Here, Plaintiff does not dispute that she received the Appeals Council's notice, or that the notice advised her that she had 60 days from the date of her receipt of the notice to commence a civil action. The Appeals Council's notice was dated September 5, 2013, meaning that Plaintiff had until November 12, 2013, (allowing Plaintiff an additional five days for mailing), to commence a civil action. Plaintiff, however, did not file her Complaint until December 1, 2015, more than two years after her deadline to do so. Plaintiff's Complaint is, therefore, untimely.

"Of course, the 60-day requirement set forth in section 405(g) is a statute of limitations and is subject to waiver and equitable tolling." Taylor v. Colvin, 2015 WL 1959706, at *2 (D. Kan. Apr. 29, 2015) (citing Bowen, 476 U.S. at 478-80). Defendant has clearly not waived the issue, so the only question is whether this Court should equitably toll the deadline. "Equitable tolling is used only in rare cases where the equities in favor of tolling are compelling." Id. "[A] litigant is entitled to equitable tolling of a statute of limitations only if the litigant establishes two elements: `(1) that he has been pursuing his rights diligently, and (2) that some extraordinary circumstance stood in his way and prevented timely filing.'" Menominee Indian Tribe of Wisconsin v. United States, 136 S.Ct. 750, 755 (2016) (quoted authority omitted). "In the Tenth Circuit, equitable tolling is typically permitted when the defendant's conduct rises to the level of active deception, when the plaintiff has been lulled into inaction by the defendant, and when extraordinary circumstances have prevented the plaintiff from filing his or her claim within the statutory period." Taylor, 2015 WL 1959706 at *2 (citing United States v. Clymore, 245 F.3d 1195, 1199 (10th Cir. 2001)).

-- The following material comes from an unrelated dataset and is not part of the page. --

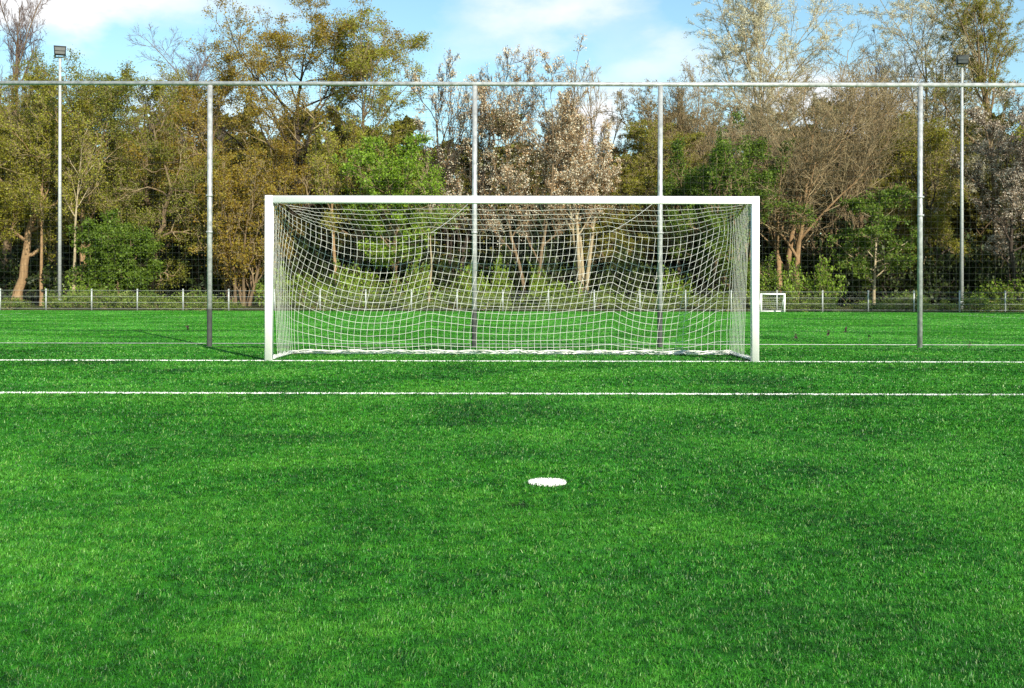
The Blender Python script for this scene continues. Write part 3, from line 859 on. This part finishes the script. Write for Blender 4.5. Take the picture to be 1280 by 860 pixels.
scatter_mass('bramble_thicket', 'low olive brambles behind the boundary fence', spots, US, [M['twig'], M['olive_bramble'] if 'olive_bramble' in M else M['mid_green']], cat='brambles')

bt = [proto(81, 'oak', 15.0, 6.0, 0.75, 0.34, dict(limbs=12, base=0.08)), proto(82, 'buds', 16.0, 5.5, 1.8, 0.26, dict(limbs=14, base=0.1)), proto(83, 'oak', 13.0, 6.0, 0.7, 0.36, dict(limbs=12, base=0.05))]
spots = []
for row, (d, st, top) in enumerate(((106, 62, 185), (122, 66, 165), (138, 70, 150))):
    for px in np.arange(-140 + row * 25, 1430, st):
        h = wz(top + rs.uniform(-18, 32), d)
        if 640 < px < 790: h *= 0.74
        if 1040 < px < 1130: h *= 0.88
        sc = h / 15.0
        spots.append((wx(px + rs.uniform(-14, 14), d), d + rs.uniform(-5, 5), sc * 1.05, sc))
scatter_mass('distant_woodland', 'brown olive mass of woodland behind the front trees, leaf colour darkened as shade', spots, bt, [M['bark'], M['wood_leaf_shaded']], cat='woodland')

# ------------------------------------------------------------------ sky, sun, camera
W = bpy.data.worlds.new('World'); SC.world = W; W.use_nodes = True
nt = W.node_tree; nt.nodes.clear()
EL, SDIR = 28.0, np.array([0.45, -0.893])
az = math.atan2(SDIR[0], SDIR[1])
N_ = lambda k: nt.nodes.new(k)
out = N_('ShaderNodeOutputWorld'); bg = N_('ShaderNodeBackground'); bg.inputs['Strength'].default_value = 0.10
sky = N_('ShaderNodeTexSky'); sky.sky_type = 'NISHITA'; sky.sun_disc = False
sky.sun_elevation = math.radians(EL); sky.sun_rotation = az
sky.air_density = 1.0; sky.dust_density = 0.4; sky.ozone_density = 1.5
tc = N_('ShaderNodeTexCoord')
L = nt.links.new


def wm(op, a, b=None, clamp=False):
    m = N_('ShaderNodeMath'); m.operation = op; m.use_clamp = clamp
    for i, v in enumerate((a, b)):
        if v is None: continue
        if hasattr(v, 'links'): L(v, m.inputs[i])
        else: m.inputs[i].default_value = v
    return m.outputs[0]


def wnoise(scale, detail, off, zs=2.0):
    mp = N_('ShaderNodeMapping'); mp.inputs['Location'].default_value = off; mp.inputs['Scale'].default_value = (1, 1, zs)
    L(tc.outputs['Generated'], mp.inputs['Vector'])
    t = N_('ShaderNodeTexNoise'); t.inputs['Scale'].default_value = scale; t.inputs['Detail'].default_value = detail
    t.inputs['Roughness'].default_value = 0.55
    L(mp.outputs[0], t.inputs['Vector']); return t.outputs['Fac']


sep = N_('ShaderNodeSeparateXYZ'); L(tc.outputs['Generated'], sep.inputs[0])
n1 = wnoise(9.0, 7, (3.1, 0.4, 0.7)); n2 = wnoise(9.0, 7, (7.7, 5.1, 2.2)); n3 = wnoise(3.2, 6, (1.3, 9.2, 0.2), 3.0)
gx = wm('ADD', wm('DIVIDE', sep.outputs[0], wm('MAXIMUM', sep.outputs[1], 0.2)), wm('MULTIPLY', wm('SUBTRACT', n1, 0.5), 0.24))
gz = wm('ADD', wm('DIVIDE', sep.outputs[2], wm('MAXIMUM', sep.outputs[1], 0.2)), wm('MULTIPLY', wm('SUBTRACT', n2, 0.5), 0.13))
# cloud banks: (px, py, half width px, half height px, strength), turned into directions of the sky
cl = None
for px, py, hw, hh, s in ((150, -5, 190, 45, 1.0), (30, 0, 110, 40, 0.8), (690, 6, 100, 42, 1.0), (820, 85, 100, 34, 0.75), (560, 60, 70, 60, 0.3),
                          (745, 160, 60, 42, 1.3), (1060, 150, 120, 60, 1.3), (240, 150, 160, 50, 0.7), (1180, 70, 60, 50, 0.5), (640, -110, 500, 50, 0.6)):
    cx, cz = (px - 640) / F, (HZ - py) / F
    ex = wm('POWER', wm('ABSOLUTE', wm('DIVIDE', wm('SUBTRACT', gx, cx), hw / F)), 2.0)
    ez = wm('POWER', wm('ABSOLUTE', wm('DIVIDE', wm('SUBTRACT', gz, cz), hh / F)), 2.0)
    g = wm('MULTIPLY', wm('POWER', 2.718, wm('MULTIPLY', wm('ADD', ex, ez), -1.0)), s)
    cl = g if cl is None else wm('ADD', cl, g)
front = wm('MULTIPLY', cl, wm('GREATER_THAN', sep.outputs[1], 0.3))
gen = wm('MULTIPLY', wm('SUBTRACT', n3, 0.50), 2.2, True)          # loose cloud all round the sky
fac = wm('ADD', front, wm('MULTIPLY', gen, 0.5))
fac = wm('MULTIPLY', wm('SUBTRACT', fac, 0.22), 1.05, True)
tint = N_('ShaderNodeMix'); tint.data_type = 'RGBA'; tint.blend_type = 'MULTIPLY'; tint.inputs[0].default_value = 1.0
L(sky.outputs[0], tint.inputs[6]); tint.inputs[7].default_value = (0.95, 1.12, 1.04, 1)
mixc = N_('ShaderNodeMix'); mixc.data_type = 'RGBA'
L(fac, mixc.inputs[0]); L(tint.outputs[2], mixc.inputs[6]); mixc.inputs[7].default_value = (6.6, 6.7, 6.8, 1)
L(mixc.outputs[2], bg.inputs['Color']); L(bg.outputs[0], out.inputs['Surface'])

sd = bpy.data.lights.new('sun', 'SUN'); sd.energy = 4.6; sd.angle = math.radians(0.5); sd.color = (1.0, 0.93, 0.80)
sun = bpy.data.objects.new('sun', sd); COL.objects.link(sun)
sv = Vector((SDIR[0] * math.cos(math.radians(EL)), SDIR[1] * math.cos(math.radians(EL)), math.sin(math.radians(EL))))
sun.rotation_euler = (-sv).to_track_quat('-Z', 'Y').to_euler(); sun.location = sv * 60

cd = bpy.data.cameras.new('camera'); cam = bpy.data.objects.new('camera', cd); COL.objects.link(cam)
cd.sensor_width = 36.0; cd.lens = F / 1280 * 36.0; cd.shift_y = -(430 - HZ - 1.9) / 1280
cd.clip_start = 0.05; cd.clip_end = 5000
cam.location = (0, 0, CH); cam.rotation_euler = (math.radians(90), math.radians(-0.12), 0)
SC.camera = cam
SC.render.engine = 'CYCLES'
SC.cycles.max_bounces = 6; SC.cycles.transparent_max_bounces = 8
SC.view_settings.view_transform = 'Standard'; SC.view_settings.look = 'None'
SC.view_settings.exposure = 0.76; SC.view_settings.gamma = 1.0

Plaintiff argues that staff members of the Social Security Administration misled her into thinking that her case was under review and that she "was not notified in a timely manner by the Social Security Administration." Doc. 17 at 2-3. However, Plaintiff does not dispute that she received the Appeals Council's notice, that the notice set forth the proper mechanism to seek review of the ALJ's decision, or that the notice informed her of her right to request additional time to file a civil action. Thus, even assuming that Plaintiff's letters to the Commissioner show that she has been diligently pursuing her rights, she has not shown that any extraordinary circumstance prevented her from timely commencing a civil action or requesting an extension of time to do so. To the contrary, Plaintiff's request for Appeals Council review of the ALJ's decision in her case demonstrates that she understands the notices issued by the Commissioner and has acted in accord with those notices in the past. In light of these circumstances, equitable tolling is unwarranted.

IV. CONCLUSION

Plaintiff failed to commence her civil action within 60 days of receiving the Appeals Council's denial of her request for review and has shown no extraordinary circumstance preventing her from so filing.

Wherefore,

IT IS HEREBY RECOMMENDED that Defendant's Motion to Dismiss (Doc. 16) be granted.